■ **What the task asks**
Repeat exactly the lines between and including those that contain "zone(P, HT, HF, 8, .95, 2)" and "(.062,.056,.072), (.03,.026,.042), 20)". Output no other line.

[Source data]
================================

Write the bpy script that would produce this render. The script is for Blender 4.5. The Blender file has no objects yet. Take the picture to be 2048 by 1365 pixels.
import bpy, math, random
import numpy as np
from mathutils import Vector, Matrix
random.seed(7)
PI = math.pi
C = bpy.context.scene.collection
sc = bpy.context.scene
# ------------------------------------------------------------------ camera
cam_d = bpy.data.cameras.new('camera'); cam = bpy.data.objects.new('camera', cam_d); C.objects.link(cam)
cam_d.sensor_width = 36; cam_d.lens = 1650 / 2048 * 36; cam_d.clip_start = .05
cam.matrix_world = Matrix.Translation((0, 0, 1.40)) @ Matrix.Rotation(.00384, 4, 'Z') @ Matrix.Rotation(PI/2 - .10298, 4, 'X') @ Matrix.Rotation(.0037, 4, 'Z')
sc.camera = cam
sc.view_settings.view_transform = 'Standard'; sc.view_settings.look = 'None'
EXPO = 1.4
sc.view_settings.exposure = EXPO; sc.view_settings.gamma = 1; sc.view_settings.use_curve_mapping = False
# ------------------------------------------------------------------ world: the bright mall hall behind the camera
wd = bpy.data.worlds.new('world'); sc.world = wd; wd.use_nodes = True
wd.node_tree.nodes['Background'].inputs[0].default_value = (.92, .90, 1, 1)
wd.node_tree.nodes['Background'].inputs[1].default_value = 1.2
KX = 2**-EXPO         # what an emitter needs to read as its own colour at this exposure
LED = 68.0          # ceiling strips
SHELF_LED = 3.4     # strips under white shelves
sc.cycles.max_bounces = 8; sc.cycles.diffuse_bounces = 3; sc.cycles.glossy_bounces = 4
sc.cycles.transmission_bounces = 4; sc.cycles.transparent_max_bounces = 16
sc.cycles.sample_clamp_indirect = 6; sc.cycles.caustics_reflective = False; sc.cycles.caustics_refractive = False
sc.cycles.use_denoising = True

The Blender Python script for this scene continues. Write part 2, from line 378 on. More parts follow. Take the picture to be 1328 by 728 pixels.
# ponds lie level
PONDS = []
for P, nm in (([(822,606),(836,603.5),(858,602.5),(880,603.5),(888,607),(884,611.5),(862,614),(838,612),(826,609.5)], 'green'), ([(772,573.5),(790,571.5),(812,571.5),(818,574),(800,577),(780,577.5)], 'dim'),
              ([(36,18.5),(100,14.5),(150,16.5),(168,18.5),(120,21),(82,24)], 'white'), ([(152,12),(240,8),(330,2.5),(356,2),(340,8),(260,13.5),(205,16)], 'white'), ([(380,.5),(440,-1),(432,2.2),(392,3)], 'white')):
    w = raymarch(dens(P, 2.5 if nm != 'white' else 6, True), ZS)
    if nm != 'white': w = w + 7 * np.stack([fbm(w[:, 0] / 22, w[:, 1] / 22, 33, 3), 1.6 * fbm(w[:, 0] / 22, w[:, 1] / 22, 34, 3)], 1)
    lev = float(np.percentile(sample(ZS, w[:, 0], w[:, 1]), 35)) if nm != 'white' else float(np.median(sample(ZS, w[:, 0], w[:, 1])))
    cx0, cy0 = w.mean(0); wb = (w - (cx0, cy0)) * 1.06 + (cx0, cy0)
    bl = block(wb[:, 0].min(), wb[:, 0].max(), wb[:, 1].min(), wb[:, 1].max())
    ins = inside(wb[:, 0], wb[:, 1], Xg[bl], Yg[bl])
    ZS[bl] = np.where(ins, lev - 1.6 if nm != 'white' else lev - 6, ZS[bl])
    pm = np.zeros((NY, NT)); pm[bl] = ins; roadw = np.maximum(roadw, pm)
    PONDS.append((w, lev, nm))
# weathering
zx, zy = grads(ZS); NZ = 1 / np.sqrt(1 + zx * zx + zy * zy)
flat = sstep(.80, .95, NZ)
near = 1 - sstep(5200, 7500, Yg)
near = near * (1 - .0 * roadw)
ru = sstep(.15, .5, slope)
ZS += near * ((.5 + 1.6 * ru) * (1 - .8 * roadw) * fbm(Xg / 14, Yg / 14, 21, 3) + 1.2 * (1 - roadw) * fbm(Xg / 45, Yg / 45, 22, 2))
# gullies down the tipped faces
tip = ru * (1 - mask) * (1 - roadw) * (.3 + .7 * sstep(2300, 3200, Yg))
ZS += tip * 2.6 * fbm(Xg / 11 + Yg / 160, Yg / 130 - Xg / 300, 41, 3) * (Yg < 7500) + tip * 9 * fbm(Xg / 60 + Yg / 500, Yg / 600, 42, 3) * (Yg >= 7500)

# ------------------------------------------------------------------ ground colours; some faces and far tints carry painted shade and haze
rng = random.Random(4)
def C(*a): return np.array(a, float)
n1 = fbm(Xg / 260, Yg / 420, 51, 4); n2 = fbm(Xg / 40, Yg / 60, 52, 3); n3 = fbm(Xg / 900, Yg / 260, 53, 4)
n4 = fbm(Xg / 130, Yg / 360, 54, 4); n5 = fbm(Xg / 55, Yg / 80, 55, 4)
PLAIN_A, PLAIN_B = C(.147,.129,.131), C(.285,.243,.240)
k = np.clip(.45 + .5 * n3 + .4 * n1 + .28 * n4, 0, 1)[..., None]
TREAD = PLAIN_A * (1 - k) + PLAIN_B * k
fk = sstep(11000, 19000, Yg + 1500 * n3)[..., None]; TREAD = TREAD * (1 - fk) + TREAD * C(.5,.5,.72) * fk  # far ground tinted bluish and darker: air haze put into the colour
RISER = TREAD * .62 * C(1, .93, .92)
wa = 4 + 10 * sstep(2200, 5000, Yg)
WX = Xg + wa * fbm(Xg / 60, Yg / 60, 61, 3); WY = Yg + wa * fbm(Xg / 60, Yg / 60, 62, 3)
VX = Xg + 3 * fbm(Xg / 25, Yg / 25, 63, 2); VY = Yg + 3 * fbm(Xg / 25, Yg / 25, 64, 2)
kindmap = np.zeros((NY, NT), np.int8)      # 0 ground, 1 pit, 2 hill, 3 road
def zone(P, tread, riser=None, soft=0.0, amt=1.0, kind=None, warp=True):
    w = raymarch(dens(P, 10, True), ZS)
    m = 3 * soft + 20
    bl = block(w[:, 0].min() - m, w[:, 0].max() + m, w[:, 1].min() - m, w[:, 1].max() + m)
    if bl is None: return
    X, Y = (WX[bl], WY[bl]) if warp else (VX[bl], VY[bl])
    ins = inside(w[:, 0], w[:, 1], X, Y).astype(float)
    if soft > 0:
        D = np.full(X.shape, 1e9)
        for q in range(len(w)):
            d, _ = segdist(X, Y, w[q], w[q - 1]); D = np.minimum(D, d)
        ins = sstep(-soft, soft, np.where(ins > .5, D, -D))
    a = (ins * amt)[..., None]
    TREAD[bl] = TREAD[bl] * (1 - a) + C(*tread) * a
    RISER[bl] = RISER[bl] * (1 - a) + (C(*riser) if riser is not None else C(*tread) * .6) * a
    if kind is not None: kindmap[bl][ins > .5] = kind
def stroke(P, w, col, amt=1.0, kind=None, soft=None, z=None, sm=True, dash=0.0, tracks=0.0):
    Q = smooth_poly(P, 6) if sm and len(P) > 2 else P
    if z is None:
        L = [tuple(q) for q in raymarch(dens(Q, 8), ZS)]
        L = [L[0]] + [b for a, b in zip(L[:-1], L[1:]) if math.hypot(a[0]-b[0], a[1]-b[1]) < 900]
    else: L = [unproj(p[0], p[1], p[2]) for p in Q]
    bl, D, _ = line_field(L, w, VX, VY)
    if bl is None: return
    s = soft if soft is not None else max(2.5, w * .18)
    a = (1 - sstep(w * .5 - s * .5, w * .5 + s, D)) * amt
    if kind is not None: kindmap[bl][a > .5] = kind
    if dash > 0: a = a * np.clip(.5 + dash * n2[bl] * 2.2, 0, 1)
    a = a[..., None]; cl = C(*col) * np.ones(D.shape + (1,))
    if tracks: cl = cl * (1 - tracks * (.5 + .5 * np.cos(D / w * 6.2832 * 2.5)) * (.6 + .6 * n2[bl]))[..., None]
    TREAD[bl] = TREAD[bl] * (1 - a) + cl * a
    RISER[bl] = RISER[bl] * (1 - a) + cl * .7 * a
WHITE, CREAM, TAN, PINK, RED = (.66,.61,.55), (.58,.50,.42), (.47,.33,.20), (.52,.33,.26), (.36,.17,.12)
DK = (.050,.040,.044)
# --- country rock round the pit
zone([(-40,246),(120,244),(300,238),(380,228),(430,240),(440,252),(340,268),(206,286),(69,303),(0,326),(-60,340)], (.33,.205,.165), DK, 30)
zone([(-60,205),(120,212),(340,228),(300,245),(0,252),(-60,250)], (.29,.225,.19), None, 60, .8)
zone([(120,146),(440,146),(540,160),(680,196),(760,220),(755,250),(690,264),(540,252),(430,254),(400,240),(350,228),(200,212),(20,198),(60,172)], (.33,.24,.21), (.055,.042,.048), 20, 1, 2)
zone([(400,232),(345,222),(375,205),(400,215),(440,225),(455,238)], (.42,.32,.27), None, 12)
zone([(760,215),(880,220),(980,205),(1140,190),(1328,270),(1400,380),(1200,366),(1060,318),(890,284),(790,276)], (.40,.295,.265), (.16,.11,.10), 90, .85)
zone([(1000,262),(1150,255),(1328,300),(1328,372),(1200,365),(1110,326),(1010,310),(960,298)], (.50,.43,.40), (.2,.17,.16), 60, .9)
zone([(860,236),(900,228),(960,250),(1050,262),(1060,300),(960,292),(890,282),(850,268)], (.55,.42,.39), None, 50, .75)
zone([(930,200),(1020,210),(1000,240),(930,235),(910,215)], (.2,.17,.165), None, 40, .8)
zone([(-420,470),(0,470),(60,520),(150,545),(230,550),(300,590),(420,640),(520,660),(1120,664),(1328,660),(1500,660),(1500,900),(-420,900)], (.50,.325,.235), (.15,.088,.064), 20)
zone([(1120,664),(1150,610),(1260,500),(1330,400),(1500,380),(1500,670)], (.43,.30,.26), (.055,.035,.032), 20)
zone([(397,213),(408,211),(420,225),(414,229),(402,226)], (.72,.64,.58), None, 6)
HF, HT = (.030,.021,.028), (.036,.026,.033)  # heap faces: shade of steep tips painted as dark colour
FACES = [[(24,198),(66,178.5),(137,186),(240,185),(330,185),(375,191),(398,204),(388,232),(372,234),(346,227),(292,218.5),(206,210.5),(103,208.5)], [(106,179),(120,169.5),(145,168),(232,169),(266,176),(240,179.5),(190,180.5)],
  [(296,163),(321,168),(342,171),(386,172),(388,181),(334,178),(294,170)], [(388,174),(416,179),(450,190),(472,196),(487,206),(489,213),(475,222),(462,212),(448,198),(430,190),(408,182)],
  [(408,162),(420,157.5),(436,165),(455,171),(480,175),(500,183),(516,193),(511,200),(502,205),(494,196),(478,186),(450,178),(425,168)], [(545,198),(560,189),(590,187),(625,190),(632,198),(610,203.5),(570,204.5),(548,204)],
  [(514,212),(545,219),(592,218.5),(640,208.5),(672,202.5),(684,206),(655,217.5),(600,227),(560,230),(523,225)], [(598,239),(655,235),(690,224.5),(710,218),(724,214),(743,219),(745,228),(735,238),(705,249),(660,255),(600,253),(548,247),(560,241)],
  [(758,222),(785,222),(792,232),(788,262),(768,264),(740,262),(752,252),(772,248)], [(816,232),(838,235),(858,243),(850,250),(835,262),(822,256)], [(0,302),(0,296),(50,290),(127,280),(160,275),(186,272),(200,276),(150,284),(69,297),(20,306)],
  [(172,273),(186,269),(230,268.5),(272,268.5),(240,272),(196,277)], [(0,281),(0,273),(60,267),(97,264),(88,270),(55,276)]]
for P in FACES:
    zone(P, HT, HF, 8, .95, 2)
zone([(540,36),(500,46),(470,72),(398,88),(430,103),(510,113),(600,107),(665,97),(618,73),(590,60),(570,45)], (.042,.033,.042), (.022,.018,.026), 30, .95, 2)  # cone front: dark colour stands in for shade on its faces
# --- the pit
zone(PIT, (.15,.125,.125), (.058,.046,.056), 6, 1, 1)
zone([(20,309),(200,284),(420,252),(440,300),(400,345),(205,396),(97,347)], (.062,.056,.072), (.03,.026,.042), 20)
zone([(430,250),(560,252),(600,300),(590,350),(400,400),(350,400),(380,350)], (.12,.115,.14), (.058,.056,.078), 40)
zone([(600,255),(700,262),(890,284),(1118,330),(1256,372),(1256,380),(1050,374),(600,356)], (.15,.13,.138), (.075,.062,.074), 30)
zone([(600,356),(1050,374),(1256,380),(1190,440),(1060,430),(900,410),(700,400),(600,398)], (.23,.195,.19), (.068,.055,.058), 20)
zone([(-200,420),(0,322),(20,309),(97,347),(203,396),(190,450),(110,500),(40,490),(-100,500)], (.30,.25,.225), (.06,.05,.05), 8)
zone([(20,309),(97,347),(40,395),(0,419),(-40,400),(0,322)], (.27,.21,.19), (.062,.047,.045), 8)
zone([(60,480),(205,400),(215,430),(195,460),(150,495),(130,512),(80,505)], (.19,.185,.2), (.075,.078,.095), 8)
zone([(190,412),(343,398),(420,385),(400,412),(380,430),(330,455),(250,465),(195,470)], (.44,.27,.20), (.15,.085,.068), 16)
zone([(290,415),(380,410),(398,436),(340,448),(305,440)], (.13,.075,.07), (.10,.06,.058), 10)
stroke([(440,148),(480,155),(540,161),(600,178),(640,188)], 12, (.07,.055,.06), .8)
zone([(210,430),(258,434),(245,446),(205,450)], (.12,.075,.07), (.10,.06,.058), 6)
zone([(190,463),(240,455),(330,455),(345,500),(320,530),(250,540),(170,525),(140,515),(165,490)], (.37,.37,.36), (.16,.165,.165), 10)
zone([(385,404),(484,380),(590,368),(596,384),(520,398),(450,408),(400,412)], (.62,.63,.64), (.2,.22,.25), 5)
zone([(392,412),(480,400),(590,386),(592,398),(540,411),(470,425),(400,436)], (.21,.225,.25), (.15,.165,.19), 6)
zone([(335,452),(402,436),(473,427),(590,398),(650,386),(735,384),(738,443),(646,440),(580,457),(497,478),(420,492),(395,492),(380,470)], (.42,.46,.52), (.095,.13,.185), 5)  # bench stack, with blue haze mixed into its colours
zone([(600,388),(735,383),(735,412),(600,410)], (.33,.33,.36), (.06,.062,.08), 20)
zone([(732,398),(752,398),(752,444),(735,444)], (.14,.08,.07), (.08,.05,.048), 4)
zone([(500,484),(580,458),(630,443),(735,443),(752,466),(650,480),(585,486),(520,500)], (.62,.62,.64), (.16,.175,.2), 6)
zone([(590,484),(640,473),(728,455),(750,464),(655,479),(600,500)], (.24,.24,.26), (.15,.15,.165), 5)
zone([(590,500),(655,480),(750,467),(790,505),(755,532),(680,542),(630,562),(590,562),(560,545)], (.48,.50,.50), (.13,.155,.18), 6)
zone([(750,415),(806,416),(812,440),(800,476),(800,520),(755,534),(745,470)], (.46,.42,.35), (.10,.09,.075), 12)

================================

■ **Answer to the task**
    zone(P, HT, HF, 8, .95, 2)
zone([(540,36),(500,46),(470,72),(398,88),(430,103),(510,113),(600,107),(665,97),(618,73),(590,60),(570,45)], (.042,.033,.042), (.022,.018,.026), 30, .95, 2)  # cone front: dark colour stands in for shade on its faces
# --- the pit
zone(PIT, (.15,.125,.125), (.058,.046,.056), 6, 1, 1)
zone([(20,309),(200,284),(420,252),(440,300),(400,345),(205,396),(97,347)], (.062,.056,.072), (.03,.026,.042), 20)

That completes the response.